I'm not trying to put CVS's recent decision in the same ballpark as Merck's. That would be like comparing an appleseed to an orchard. I only bring up Merck to highlight that leadership often means going first, and taking a fiscal hit. Those two acts, in the business world, are the equivalent of bravery.

Sustainability Leadership in Sochi

With CVS and Merck as a backdrop, it was fascinating to read Adam Aston's recent opinion piece in the Guardian, in which he takes to task the majority of Olympic sponsors for "doing too little to advance sustainability."

The exceptions? Dow, which has pledged to offset the organizing committee's carbon footprint, and GE, which has supplied two ultra-efficient gas turbines to provide power at the Olympics village and venues. 

But Aston calls out everyone else--a list including Coca-Cola, McDonald's, Procter & Gamble, Visa, Panasonic, Samsung--for not doing enough.

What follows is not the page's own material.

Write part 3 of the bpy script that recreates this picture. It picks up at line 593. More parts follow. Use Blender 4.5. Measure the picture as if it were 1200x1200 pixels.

The bummer of it all, he notes, is that the games present a fantastic opportunity for sustainability leadership because of their international visibility.

Moreover, there are sustainability problems to be solved. For instance, the United Nations and World Wildlife Fund have cited Russia's construction practices for damaging natural ecosystems. The Associated Press reported finding mountains of construction debris in an unlicensed landfill, and environmental activists say they've been harassed by officials.

In other words, the opportunity to show sustainability leadership in Sochi is out there.

But few companies have stepped up to take it. In that context, Merck's example from all those years ago is worth remembering. And CVS's recent decision is worth praising.